## DATA PROVIDED
** Begin **

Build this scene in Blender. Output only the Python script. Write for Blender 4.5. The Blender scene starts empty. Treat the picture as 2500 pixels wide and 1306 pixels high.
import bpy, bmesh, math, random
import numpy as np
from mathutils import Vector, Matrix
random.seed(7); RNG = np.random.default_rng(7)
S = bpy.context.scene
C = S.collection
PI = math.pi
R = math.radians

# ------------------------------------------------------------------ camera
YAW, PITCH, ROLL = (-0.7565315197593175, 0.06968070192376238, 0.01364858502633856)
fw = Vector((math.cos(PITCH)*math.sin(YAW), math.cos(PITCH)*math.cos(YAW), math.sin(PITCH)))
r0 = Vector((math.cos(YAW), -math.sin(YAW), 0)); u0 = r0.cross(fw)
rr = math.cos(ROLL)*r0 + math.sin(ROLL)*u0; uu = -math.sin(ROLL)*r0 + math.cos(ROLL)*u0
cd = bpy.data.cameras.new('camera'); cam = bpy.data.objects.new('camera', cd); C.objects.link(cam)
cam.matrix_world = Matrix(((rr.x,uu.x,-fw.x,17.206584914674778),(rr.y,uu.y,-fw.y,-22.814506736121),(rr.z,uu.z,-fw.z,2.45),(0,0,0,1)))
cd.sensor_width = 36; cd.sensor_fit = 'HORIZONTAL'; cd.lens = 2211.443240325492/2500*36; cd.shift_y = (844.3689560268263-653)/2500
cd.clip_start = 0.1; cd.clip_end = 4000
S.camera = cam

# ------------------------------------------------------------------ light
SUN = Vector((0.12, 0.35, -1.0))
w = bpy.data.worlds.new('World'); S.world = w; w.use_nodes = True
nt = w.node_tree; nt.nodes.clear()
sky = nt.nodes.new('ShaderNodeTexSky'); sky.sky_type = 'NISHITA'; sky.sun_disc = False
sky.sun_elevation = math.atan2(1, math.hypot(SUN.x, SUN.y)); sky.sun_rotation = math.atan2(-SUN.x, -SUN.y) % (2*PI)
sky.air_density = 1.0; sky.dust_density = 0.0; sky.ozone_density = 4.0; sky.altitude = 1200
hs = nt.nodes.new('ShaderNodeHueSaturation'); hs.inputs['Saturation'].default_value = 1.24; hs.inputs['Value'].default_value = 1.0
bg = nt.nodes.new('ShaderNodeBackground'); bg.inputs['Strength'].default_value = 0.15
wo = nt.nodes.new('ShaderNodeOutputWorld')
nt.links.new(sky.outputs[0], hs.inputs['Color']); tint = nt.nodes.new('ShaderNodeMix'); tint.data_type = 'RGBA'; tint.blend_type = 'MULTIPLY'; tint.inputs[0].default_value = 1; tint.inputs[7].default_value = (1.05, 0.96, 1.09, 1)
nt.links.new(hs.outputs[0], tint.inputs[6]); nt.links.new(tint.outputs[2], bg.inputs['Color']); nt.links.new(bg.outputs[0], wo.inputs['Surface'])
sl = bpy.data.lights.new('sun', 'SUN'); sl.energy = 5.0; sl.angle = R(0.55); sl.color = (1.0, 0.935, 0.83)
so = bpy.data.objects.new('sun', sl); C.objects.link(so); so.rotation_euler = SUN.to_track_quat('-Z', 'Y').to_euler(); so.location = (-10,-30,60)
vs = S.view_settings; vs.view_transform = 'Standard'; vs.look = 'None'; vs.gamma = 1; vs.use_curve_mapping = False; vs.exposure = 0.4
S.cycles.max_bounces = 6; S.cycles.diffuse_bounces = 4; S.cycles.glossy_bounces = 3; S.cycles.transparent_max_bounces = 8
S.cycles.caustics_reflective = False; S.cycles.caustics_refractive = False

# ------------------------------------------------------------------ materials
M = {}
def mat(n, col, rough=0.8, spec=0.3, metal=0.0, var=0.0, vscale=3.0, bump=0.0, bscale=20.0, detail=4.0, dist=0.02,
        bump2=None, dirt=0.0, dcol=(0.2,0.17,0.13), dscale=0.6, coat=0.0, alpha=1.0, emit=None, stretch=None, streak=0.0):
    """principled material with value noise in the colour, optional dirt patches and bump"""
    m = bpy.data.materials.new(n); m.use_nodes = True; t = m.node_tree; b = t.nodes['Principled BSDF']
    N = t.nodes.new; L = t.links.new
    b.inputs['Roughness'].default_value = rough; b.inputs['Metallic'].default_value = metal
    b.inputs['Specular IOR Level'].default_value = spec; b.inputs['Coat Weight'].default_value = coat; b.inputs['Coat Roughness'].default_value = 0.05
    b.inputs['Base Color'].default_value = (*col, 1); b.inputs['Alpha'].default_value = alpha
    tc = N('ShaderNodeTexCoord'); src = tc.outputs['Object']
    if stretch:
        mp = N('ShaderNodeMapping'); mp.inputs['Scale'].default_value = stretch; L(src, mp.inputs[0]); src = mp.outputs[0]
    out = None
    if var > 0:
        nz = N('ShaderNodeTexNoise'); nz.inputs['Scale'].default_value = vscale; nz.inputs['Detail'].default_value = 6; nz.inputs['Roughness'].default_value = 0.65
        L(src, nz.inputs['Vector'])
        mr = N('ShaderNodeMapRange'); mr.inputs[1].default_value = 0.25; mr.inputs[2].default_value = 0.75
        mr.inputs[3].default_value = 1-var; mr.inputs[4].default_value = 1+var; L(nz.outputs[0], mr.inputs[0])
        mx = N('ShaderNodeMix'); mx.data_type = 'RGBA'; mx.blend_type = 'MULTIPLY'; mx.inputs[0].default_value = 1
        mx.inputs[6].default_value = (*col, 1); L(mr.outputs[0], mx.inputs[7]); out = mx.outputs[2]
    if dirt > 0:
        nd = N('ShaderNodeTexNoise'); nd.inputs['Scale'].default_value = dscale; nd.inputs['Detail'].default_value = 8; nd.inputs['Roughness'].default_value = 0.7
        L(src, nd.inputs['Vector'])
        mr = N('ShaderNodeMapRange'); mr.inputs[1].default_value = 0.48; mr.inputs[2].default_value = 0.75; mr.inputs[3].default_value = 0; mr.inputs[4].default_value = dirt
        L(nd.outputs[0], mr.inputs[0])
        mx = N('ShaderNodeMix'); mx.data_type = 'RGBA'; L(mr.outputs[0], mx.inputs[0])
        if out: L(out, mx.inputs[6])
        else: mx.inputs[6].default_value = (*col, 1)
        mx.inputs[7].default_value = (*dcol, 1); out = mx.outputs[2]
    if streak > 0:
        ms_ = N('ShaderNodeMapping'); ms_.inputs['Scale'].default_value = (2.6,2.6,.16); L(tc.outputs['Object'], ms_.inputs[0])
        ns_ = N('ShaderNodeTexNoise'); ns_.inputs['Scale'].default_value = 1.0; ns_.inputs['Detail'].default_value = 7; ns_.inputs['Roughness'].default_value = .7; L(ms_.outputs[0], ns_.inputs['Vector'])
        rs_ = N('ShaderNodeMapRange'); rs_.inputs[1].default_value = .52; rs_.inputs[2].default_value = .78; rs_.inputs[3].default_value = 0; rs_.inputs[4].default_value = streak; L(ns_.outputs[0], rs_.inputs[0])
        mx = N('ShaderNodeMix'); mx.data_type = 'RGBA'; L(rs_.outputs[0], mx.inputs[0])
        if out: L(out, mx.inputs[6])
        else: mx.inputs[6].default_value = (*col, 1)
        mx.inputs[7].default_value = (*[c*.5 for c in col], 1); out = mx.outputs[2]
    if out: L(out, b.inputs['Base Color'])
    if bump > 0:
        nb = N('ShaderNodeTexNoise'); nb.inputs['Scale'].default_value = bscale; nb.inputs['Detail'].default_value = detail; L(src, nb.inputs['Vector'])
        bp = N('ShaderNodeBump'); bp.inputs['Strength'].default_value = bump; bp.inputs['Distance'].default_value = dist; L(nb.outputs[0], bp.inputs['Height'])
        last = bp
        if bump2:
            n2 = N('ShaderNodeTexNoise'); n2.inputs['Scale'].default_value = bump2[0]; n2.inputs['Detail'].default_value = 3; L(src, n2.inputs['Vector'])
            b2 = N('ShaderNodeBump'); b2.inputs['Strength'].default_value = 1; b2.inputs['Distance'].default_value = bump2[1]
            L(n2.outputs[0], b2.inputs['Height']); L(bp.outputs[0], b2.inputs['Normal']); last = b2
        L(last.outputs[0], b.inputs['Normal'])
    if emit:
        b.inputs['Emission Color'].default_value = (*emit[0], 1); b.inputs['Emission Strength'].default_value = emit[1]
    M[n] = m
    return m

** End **

## WHAT YOU ARE ASKED TO DO
Show the lines from the data above that contain the string "scene".

## FINAL RESULT
Build this scene in Blender. Output only the Python script. Write for Blender 4.5. The Blender scene starts empty. Treat the picture as 2500 pixels wide and 1306 pixels high.
S = bpy.context.scene